Virtual meetings have long been a relatively cheap and carbon-friendly alternative to in-person meetings. Everyone has joined one at some point to talk across time zones while avoiding the financial and environmental costs of travel—plus the jetlag.
Now, with offices shuttered and borders closed, they’re essential to the daily lives of millions of workers. There’s a big difference between planning the occasional video or telephone call and reorienting an entire work schedule around virtual connections. Most people aren’t used to the feeling and practical effects of so much physical distance in their work lives; walking down the hall for a chat is so much simpler. But adapting to remote work, and embracing the role of virtual meetings in it, is no longer optional.
We’re all still settling into a new reality. This will take time, but the transition doesn’t have to be rough. Here are a few tips:
- Think of virtual meetings as virtual meetings—not as in-person meetings that external events have disrupted. This minimizes the feeling of reaction and puts positive, creative energy into conversations.
- Be ready for virtual meetings to take longer than in-person meetings. Set an agenda accordingly so that participants don’t feel rushed. That agenda needs to be focused, and so do all participants. Set an expectation for participants to keep responses brief and relevant.

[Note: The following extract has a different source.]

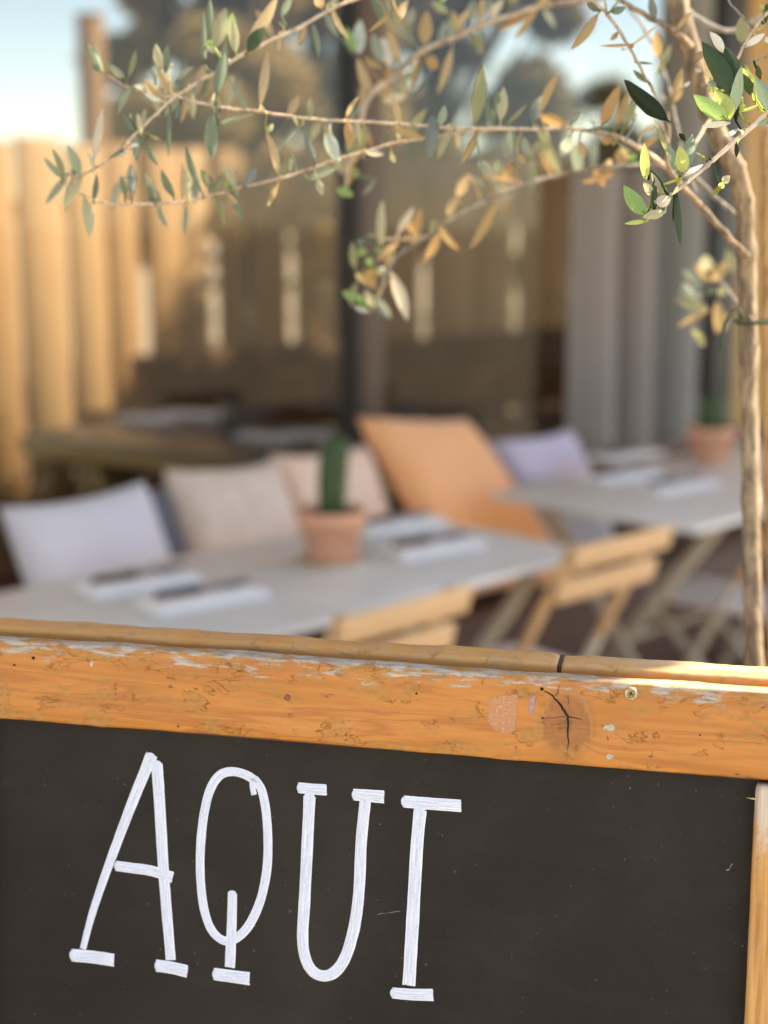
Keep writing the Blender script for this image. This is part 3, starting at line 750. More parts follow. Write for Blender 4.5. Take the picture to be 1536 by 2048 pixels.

Make a note of points that—although interesting—are off topic, and come back to them at the end of the meeting or hold them for the next meeting.
- Help participants test the platform before the meeting. Let them know the meeting will open 5-10 minutes ahead of time to let people address any connection issues.
- While in the meeting, speak positively about the use of virtual platforms.
- Encourage participants to join on video even if they’re in a makeshift workspace. (Most of us are in the same boat.) Visual connections make better engagement with colleagues.
- Instead of holding long meetings over a few days, consider holding a longer series of shorter meetings. Try to stick to a three-hour limit: it helps address time zone differences, it helps to keep people engaged, and it makes life easier for people dealing with unexpected challenges to working from home (e.g., closed schools). Also consider setting a 15-minute break halfway through the meeting.
- For big ticket items, call on each participant to provide input. If you’re using Zoom, you could call it “going around the Zoom table.” A participant who does not have a comment can simply say so. (If the platform has a raised-hand function, ask participants to use that instead.)
- Prepare a meeting run sheet and use a shared screen function to display it. The run sheet should follow the agenda and include a point or two per agenda item, as well as a question or two for participants to consider. This keeps participants engaged and helps them follow along.
- Try to gather opinions before the meeting (e.g., by using the Office 365 forms function) and share a summary of those opinions in the run sheet. This can save time otherwise spent going around the Zoom table. With the summary written, you can call only for additional input (i.e. input not already captured in the summary) going around the Zoom table.
We’re in a new normal, and we might not get back to business-as-usual anytime soon. But this disruption to our routines doesn’t mean we can’t connect effectively with our colleagues. In the long run, we might find this transition to virtual connections to be a lasting solution to the financial and environmental costs of physical travel, and look back on our embrace of technology as an important step in the right direction.